» EXERCISE:
The lines from the top of the material below through the line containing "PI = math.pi" are to be printed exactly, with pictures omitted.

============================================================

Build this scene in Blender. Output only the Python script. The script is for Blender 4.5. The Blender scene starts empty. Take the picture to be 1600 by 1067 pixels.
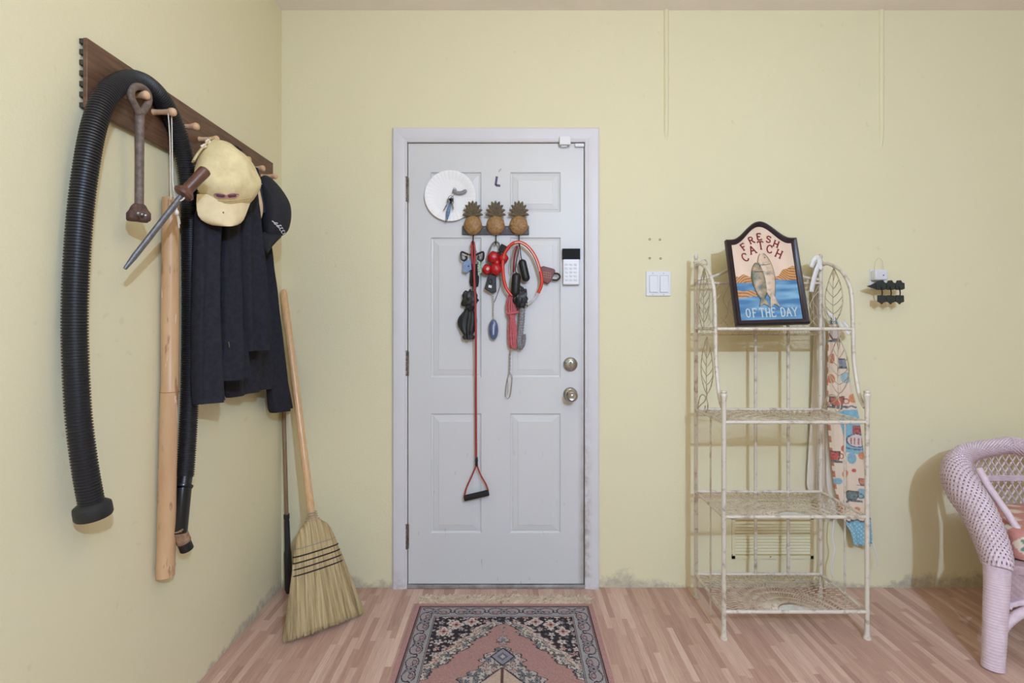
import bpy, bmesh, math, random
import numpy as np
from mathutils import Vector, Matrix, noise as mnoise
from mathutils.bvhtree import BVHTree

random.seed(7)
SC = bpy.context.scene
COL = SC.collection
PI = math.pi

# ------------------------------------------------------------------ camera, world, light
CAMY, CAMZ, F = -2.367, 1.216, 800.0          # focal length in pixels of a 1600 wide frame
HORIZON = 507.0
cam_d = bpy.data.cameras.new('camera'); cam = bpy.data.objects.new('camera', cam_d); COL.objects.link(cam)
cam.location = (0, CAMY, CAMZ); cam.rotation_euler = (PI/2, 0, 0)
cam_d.sensor_width = 36; cam_d.lens = 18; cam_d.shift_y = -26.5/1600; cam_d.clip_start = .02
SC.camera = cam
w = bpy.data.worlds.new('world'); SC.world = w; w.use_nodes = True
w.node_tree.nodes['Background'].inputs[0].default_value = (1.0, .82, .34, 1)
w.node_tree.nodes['Background'].inputs[1].default_value = .36
ld = bpy.data.lights.new('flash', 'POINT'); ld.energy = 208; ld.color = (.525, .71, 1.0); ld.shadow_soft_size = .035
lo = bpy.data.objects.new('flash', ld); lo.location = (.88, -3.5, 2.26); COL.objects.link(lo)
la = bpy.data.lights.new('upper_fill', 'POINT'); la.shadow_soft_size = .28; la.energy = 13; la.color = (1.0, .84, .50)  # unseen warm fill, added to brighten the upper walls
lc = bpy.data.objects.new('upper_fill', la); lc.location = (.35, -1.7, 2.38); COL.objects.link(lc)
SC.view_settings.view_transform = 'Standard'; SC.view_settings.look = 'None'
SC.view_settings.gamma = 1; SC.view_settings.use_curve_mapping = False
SC.view_settings.exposure = .05

# ------------------------------------------------------------------ measuring helpers
def P(px, py, Y):
    D = Y - CAMY
    return Vector(((px-800)*D/F, Y, CAMZ-(py-HORIZON)*D/F))
def Q(px, py, h=0.0):                 # a point h in front of the back wall
    return P(px, py, -h)
def LW(px, py, X):                    # a point on a plane of constant X (left wall side)
    D = F*X/(px-800)
    return Vector((X, D+CAMY, CAMZ-(py-HORIZON)*D/F))
def ONP(px, py, p0, n):               # a point on a slanted plane
    d = Vector(((px-800)/F, 1, -(py-HORIZON)/F)); o = Vector((0, CAMY, CAMZ))
    t = (p0-o).dot(n)/d.dot(n)
    return o+d*t
def lin(c):
    return tuple(((x/255)/12.92 if x <= 10.3 else ((x/255+.055)/1.055)**2.4) for x in c)

# ------------------------------------------------------------------ materials
MATS = {}
class NT:
    def __init__(s, name):
        s.m = bpy.data.materials.new(name); s.m.use_nodes = True; s.t = s.m.node_tree; s.n = s.t.nodes
        s.b = s.n['Principled BSDF']
    def add(s, typ, ins=None, **kw):
        x = s.n.new(typ)
        for k, v in kw.items(): setattr(x, k, v)
        for k, v in (ins or {}).items():
            if isinstance(v, tuple) and len(v) == 2 and hasattr(v[0], 'outputs'): s.t.links.new(v[0].outputs[v[1]], x.inputs[k])
            elif hasattr(v, 'outputs'): s.t.links.new(v.outputs[0], x.inputs[k])
            else: x.inputs[k].default_value = v
        return x
    def math(s, op, a, b=None, c=None):
        ins = {0: a}
        if b is not None: ins[1] = b
        if c is not None: ins[2] = c
        return s.add('ShaderNodeMath', ins, operation=op)
    def mix(s, f, a, b, mode='MIX'):
        x = s.add('ShaderNodeMix', data_type='RGBA', blend_type=mode)
        for i, v in ((0, f), (6, a), (7, b)):
            if isinstance(v, tuple) and len(v) == 2 and hasattr(v[0], 'outputs'): s.t.links.new(v[0].outputs[v[1]], x.inputs[i])
            elif hasattr(v, 'outputs'): s.t.links.new(v.outputs[0], x.inputs[i])
            else: x.inputs[i].default_value = v
        return (x, 2)
    def ramp(s, f, stops):
        r = s.add('ShaderNodeValToRGB', {0: f}); e = r.color_ramp.elements
        while len(e) < len(stops): e.new(.5)
        for k, (p, c) in enumerate(stops): e[k].position = p; e[k].color = c
        return r
    def set(s, k, v):
        if isinstance(v, tuple) and len(v) == 2 and hasattr(v[0], 'outputs'): s.t.links.new(v[0].outputs[v[1]], s.b.inputs[k])
        elif hasattr(v, 'outputs'): s.t.links.new(v.outputs[0], s.b.inputs[k])
        else: s.b.inputs[k].default_value = v
    def bump(s, h, strength=.2, dist=.002):
        b = s.add('ShaderNodeBump', {'Height': h, 'Strength': strength, 'Distance': dist}); s.set('Normal', (b, 0))

def rgba(c): return lin(c)+(1,)
def mat(name, c, c2=None, scale=30, rough=.6, metal=0, bump=0, bscale=300, stretch=(1,1,1), thr=(.35,.65), attr=None, spec=.5, extra=None):
    if name in MATS: return MATS[name]
    t = NT(name)
    pos = t.add('ShaderNodeTexCoord')
    mp = t.add('ShaderNodeMapping', {0: (pos, 3)}); mp.inputs['Scale'].default_value = stretch
    col = None
    if attr:
        a = t.add('ShaderNodeAttribute', attribute_name=attr); base = (a, 0)
        if c2: 
            nz = t.add('ShaderNodeTexNoise', {0: mp, 'Scale': scale, 'Detail': 4.0})
            base = t.mix(t.math('MULTIPLY', nz, .35), base, rgba(c2))
        t.set('Base Color', base)
    elif c2:
        nz = t.add('ShaderNodeTexNoise', {0: mp, 'Scale': scale, 'Detail': 5.0, 'Roughness': .65})
        r = t.ramp(nz, [(thr[0], rgba(c)), (thr[1], rgba(c2))]); t.set('Base Color', (r, 0))
    else: t.set('Base Color', rgba(c))
    t.set('Roughness', rough); t.set('Metallic', metal); t.set('Specular IOR Level', spec)
    if bump:
        nb = t.add('ShaderNodeTexNoise', {0: mp, 'Scale': bscale, 'Detail': 3.0}); t.bump((nb, 0), bump)
    for k, v in (extra or {}).items(): t.set(k, v)
    MATS[name] = t.m
    return t.m

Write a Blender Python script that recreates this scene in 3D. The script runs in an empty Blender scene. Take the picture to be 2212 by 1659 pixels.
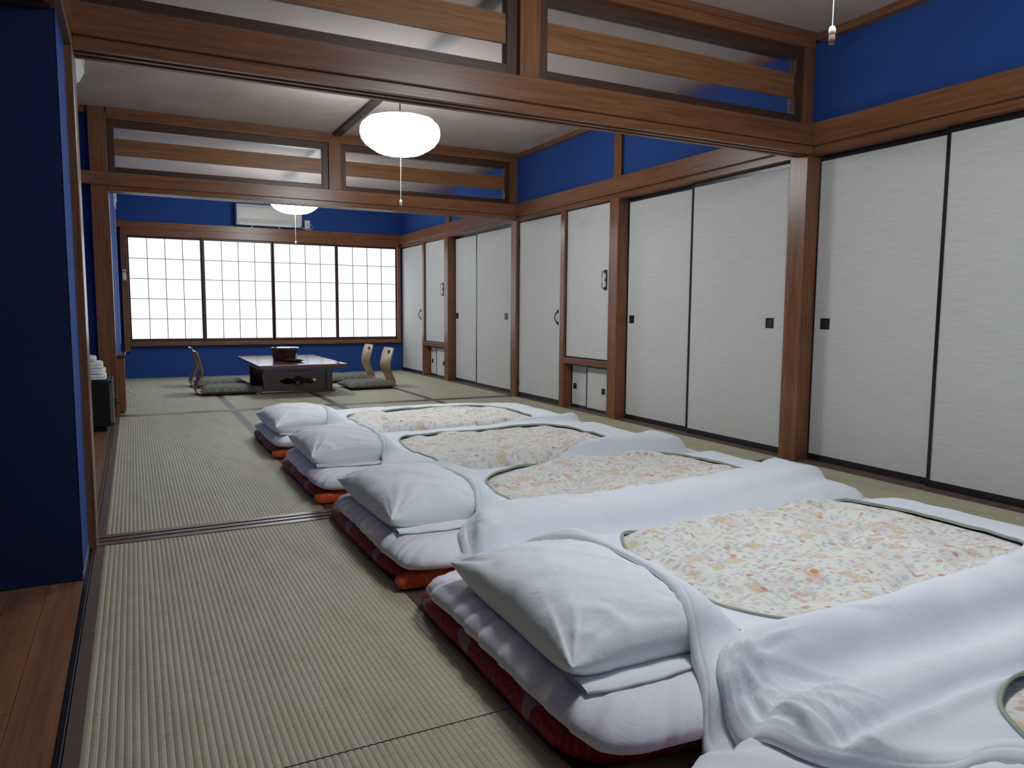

============================================================

» TASK SOLUTION:
Build this scene in Blender. Output only the Python script. The script is for Blender 4.5. The Blender scene starts empty. Take the picture to be 1600 by 1067 pixels.
import bpy, bmesh, math, random
import numpy as np
from mathutils import Vector, Matrix, noise as mnoise
from mathutils.bvhtree import BVHTree

random.seed(7)
SC = bpy.context.scene
COL = SC.collection
PI = math.pi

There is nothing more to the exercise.